Photo by Eric Algra. Geelong Library 2016.
Rijn Collins was part of our very first show, at the Williamstown Literary Festival in 2014. But she wasn’t there. Laryngitis. A croaky, very croaky, voice rang to apologise. The band, and a fill-in narrator, performed her very dry, very funny travel story about Jackson by Johnny Cash and June Carter.
A few weeks later Rijn was fit and firing and joined the ensemble at the Newport Folk Festival. She hasn’t looked back since, writing another dozen stories for the website, eight of which have become part of our concert set-lists. The Stereo Stories Band has backed her consummate narration on stories inspired by Nick Cave, Tom Waits, Etta James, Leonard Cohen, Culture Club, Kris Kristofferson, and The Clash. (The Jackson story has itself been performed a dozen times.)
Rijn is an Australian writer whose work has been published in numerous anthologies and literary journals, presented at festivals, and adapted for performance on Australian and American radio. In 2016 she won the inaugural Sara Award For Audio Fiction. She is currently waiting to hear from publishers regarding her debut novel, set largely in her beloved Iceland.
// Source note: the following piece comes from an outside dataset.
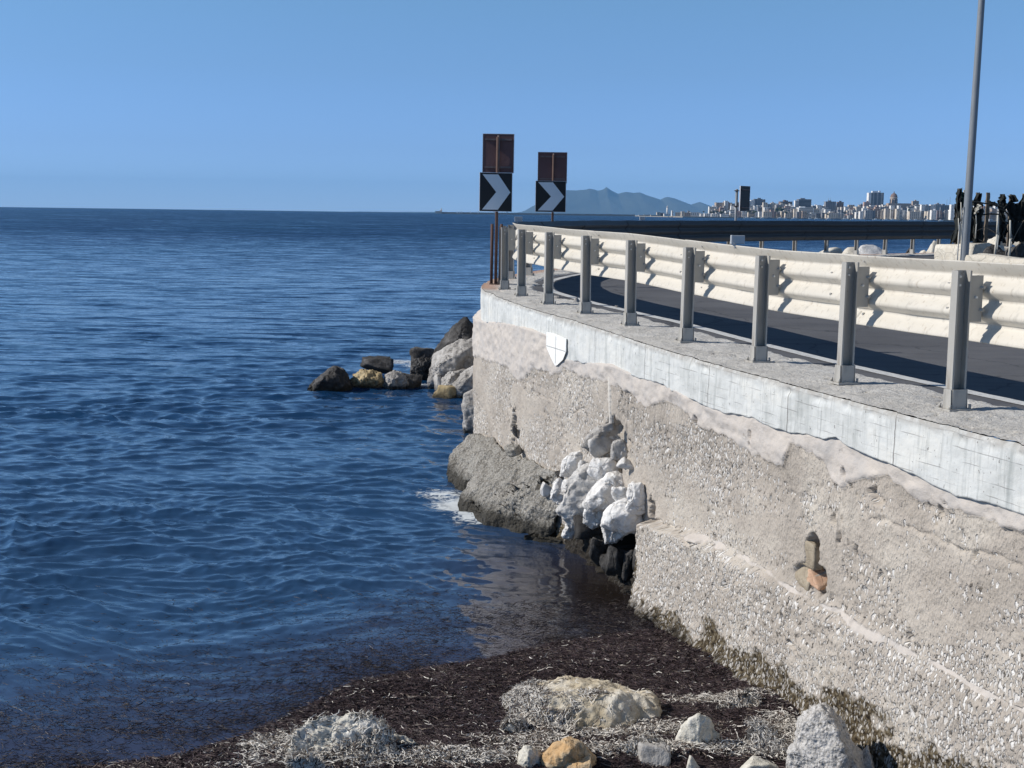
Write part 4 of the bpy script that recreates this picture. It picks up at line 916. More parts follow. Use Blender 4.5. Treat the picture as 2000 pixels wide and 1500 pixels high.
outline_rock('stone', [(1088, 1000), (1100, 940), (1130, 905), (1180, 900), (1225, 920), (1248, 960), (1250, 1020), (1215, 1040), (1150, 1035), (1110, 1030)], [(1170, 980, .2)], 14.0, .5, M['palegrey'], 'pale broken stone filling the back of the heap behind the others', 411, .03, GP, 'stone')
GR = 'dark wet rubble in the hollow under the heap'
for i, (b, of, lb) in enumerate([((1150, 1048, 1192, 1085), .5, 'dark wet stone under the left side of the heap'), ((1182, 1060, 1226, 1100), .38, 'dark wet stone at the mouth of the hollow'), ((1214, 1072, 1240, 1106), .1, 'dark wet stone deep in the hollow'),
                                  ((1236, 1040, 1266, 1100), .15, 'tall dark wet stone closing the right side of the hollow'), ((1170, 1080, 1205, 1098), .4, 'low dark stone at the waterline under the heap'), ((1244, 1100, 1272, 1150), .12, 'dark stone at the corner where the footing meets the water')]):
    wy = wall_at((b[0]+b[2])/2, (b[1]+b[3])/2)[0][1]
    place_rock('stone', b, wy-of, M['dark'], lb, 301+i*7, .8, (0, .2, i), .15, 4, GR, 'stone', rough=.14, planes=7)
# masonry seen in the hole of the wall
def in_hole(box, mat, label, seed, inn, cat):
    p, s0, z0 = wall_at((box[0]+box[2])/2, (box[1]+box[3])/2, -inn); a = wall_at(box[0], box[1], -inn); b = wall_at(box[2], box[3], -inn)
    hw = abs(a[1]-b[1])/2; hh = (box[3]-box[1])/FPX*p[1]/2*1.02; ang = math.atan2(*pdir(s0)[::-1])
    V, F = rock_mesh(seed, (hw, .06, hh), (0, .0, 0), 4, 3, .04, .02)
    V = V@np.array(Matrix.Rotation(ang, 3, 'Z')).T; me = npmesh('masonry_block', V, F); o = link('masonry_block', me, mat); o.location = p; tag(o, label, cat, 'masonry exposed in the small hole in the wall')
in_hole((1576, 1056, 1602, 1108), M['block'], 'upper ochre masonry block exposed in the small hole in the wall', 61, .07, 'masonry block')
in_hole((1551, 1102, 1590, 1155), M['block'], 'lower left ochre masonry block exposed in the small hole in the wall', 63, .05, 'masonry block')
in_hole((1589, 1114, 1612, 1156), M['brick'], 'small orange brick piece exposed in the small hole in the wall', 65, .07, 'masonry block')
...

Rijn doesn’t shy away from life’s darker experiences. Her very first contribution to the website was about mental health: Bruise Violet by Babes In Toyland. Also take a look at I Smell Trouble, Deep Red Bells and Should I Stay Or Should I Go?
But Rijn can also make a reader, and an audience, laugh:
Soon we share a table as one man drapes a drunken arm around my shoulders and belches in my ear ‘Will you be my husband?’ The feminist in me battles with the linguist, and I waver between correcting his English and biting his arm. I do neither, as the song on stage floats into my awareness. It’s one I grew up with, though I can’t quite place it, not with Finnish lyrics.